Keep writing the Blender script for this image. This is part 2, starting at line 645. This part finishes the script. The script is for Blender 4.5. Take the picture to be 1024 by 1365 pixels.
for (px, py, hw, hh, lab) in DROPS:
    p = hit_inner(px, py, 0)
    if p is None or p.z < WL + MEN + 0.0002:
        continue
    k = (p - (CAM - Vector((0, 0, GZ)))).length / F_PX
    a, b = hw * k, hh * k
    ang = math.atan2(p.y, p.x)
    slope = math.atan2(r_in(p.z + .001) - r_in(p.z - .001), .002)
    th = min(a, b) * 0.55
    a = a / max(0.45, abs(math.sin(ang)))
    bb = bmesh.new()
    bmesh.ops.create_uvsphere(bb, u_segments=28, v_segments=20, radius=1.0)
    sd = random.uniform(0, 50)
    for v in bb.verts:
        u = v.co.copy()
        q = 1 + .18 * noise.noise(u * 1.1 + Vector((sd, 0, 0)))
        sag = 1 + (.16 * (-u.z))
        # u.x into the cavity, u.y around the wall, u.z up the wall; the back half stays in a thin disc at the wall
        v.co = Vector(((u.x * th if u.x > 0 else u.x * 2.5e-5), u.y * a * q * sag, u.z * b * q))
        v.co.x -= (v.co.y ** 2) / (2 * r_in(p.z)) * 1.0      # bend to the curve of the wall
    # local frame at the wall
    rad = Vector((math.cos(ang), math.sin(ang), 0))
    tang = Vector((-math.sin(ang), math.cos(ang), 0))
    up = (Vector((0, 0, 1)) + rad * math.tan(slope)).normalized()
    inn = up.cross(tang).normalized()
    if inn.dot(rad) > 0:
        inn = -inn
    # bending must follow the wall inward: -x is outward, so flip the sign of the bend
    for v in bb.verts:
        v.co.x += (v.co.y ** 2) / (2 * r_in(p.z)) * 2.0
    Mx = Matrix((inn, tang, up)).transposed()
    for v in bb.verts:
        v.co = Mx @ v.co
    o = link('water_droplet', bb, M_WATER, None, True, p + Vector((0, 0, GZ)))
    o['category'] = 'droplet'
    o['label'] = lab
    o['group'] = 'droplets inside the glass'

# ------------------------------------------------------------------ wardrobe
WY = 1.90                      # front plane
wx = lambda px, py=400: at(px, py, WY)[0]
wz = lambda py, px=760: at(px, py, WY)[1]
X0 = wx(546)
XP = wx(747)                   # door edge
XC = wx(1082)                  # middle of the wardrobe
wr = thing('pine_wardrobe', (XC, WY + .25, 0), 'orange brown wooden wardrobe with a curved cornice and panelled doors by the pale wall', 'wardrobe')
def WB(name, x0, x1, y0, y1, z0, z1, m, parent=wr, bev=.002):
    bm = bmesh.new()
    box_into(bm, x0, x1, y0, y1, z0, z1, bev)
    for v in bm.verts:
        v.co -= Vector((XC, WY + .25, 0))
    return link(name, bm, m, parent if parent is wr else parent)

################

* _WHAT THE EXERCISE ASKS_: Copy all of the material word for word.

* _WRITTEN REPLY_:
Keep writing the Blender script for this image. This is part 2, starting at line 645. This part finishes the script. The script is for Blender 4.5. Take the picture to be 1024 by 1365 pixels.
for (px, py, hw, hh, lab) in DROPS:
    p = hit_inner(px, py, 0)
    if p is None or p.z < WL + MEN + 0.0002:
        continue
    k = (p - (CAM - Vector((0, 0, GZ)))).length / F_PX
    a, b = hw * k, hh * k
    ang = math.atan2(p.y, p.x)
    slope = math.atan2(r_in(p.z + .001) - r_in(p.z - .001), .002)
    th = min(a, b) * 0.55
    a = a / max(0.45, abs(math.sin(ang)))
    bb = bmesh.new()
    bmesh.ops.create_uvsphere(bb, u_segments=28, v_segments=20, radius=1.0)
    sd = random.uniform(0, 50)
    for v in bb.verts:
        u = v.co.copy()
        q = 1 + .18 * noise.noise(u * 1.1 + Vector((sd, 0, 0)))
        sag = 1 + (.16 * (-u.z))
        # u.x into the cavity, u.y around the wall, u.z up the wall; the back half stays in a thin disc at the wall
        v.co = Vector(((u.x * th if u.x > 0 else u.x * 2.5e-5), u.y * a * q * sag, u.z * b * q))
        v.co.x -= (v.co.y ** 2) / (2 * r_in(p.z)) * 1.0      # bend to the curve of the wall
    # local frame at the wall
    rad = Vector((math.cos(ang), math.sin(ang), 0))
    tang = Vector((-math.sin(ang), math.cos(ang), 0))
    up = (Vector((0, 0, 1)) + rad * math.tan(slope)).normalized()
    inn = up.cross(tang).normalized()
    if inn.dot(rad) > 0:
        inn = -inn
    # bending must follow the wall inward: -x is outward, so flip the sign of the bend
    for v in bb.verts:
        v.co.x += (v.co.y ** 2) / (2 * r_in(p.z)) * 2.0
    Mx = Matrix((inn, tang, up)).transposed()
    for v in bb.verts:
        v.co = Mx @ v.co
    o = link('water_droplet', bb, M_WATER, None, True, p + Vector((0, 0, GZ)))
    o['category'] = 'droplet'
    o['label'] = lab
    o['group'] = 'droplets inside the glass'

# ------------------------------------------------------------------ wardrobe
WY = 1.90                      # front plane
wx = lambda px, py=400: at(px, py, WY)[0]
wz = lambda py, px=760: at(px, py, WY)[1]
X0 = wx(546)
XP = wx(747)                   # door edge
XC = wx(1082)                  # middle of the wardrobe
wr = thing('pine_wardrobe', (XC, WY + .25, 0), 'orange brown wooden wardrobe with a curved cornice and panelled doors by the pale wall', 'wardrobe')
def WB(name, x0, x1, y0, y1, z0, z1, m, parent=wr, bev=.002):
    bm = bmesh.new()
    box_into(bm, x0, x1, y0, y1, z0, z1, bev)
    for v in bm.verts:
        v.co -= Vector((XC, WY + .25, 0))
    return link(name, bm, m, parent if parent is wr else parent)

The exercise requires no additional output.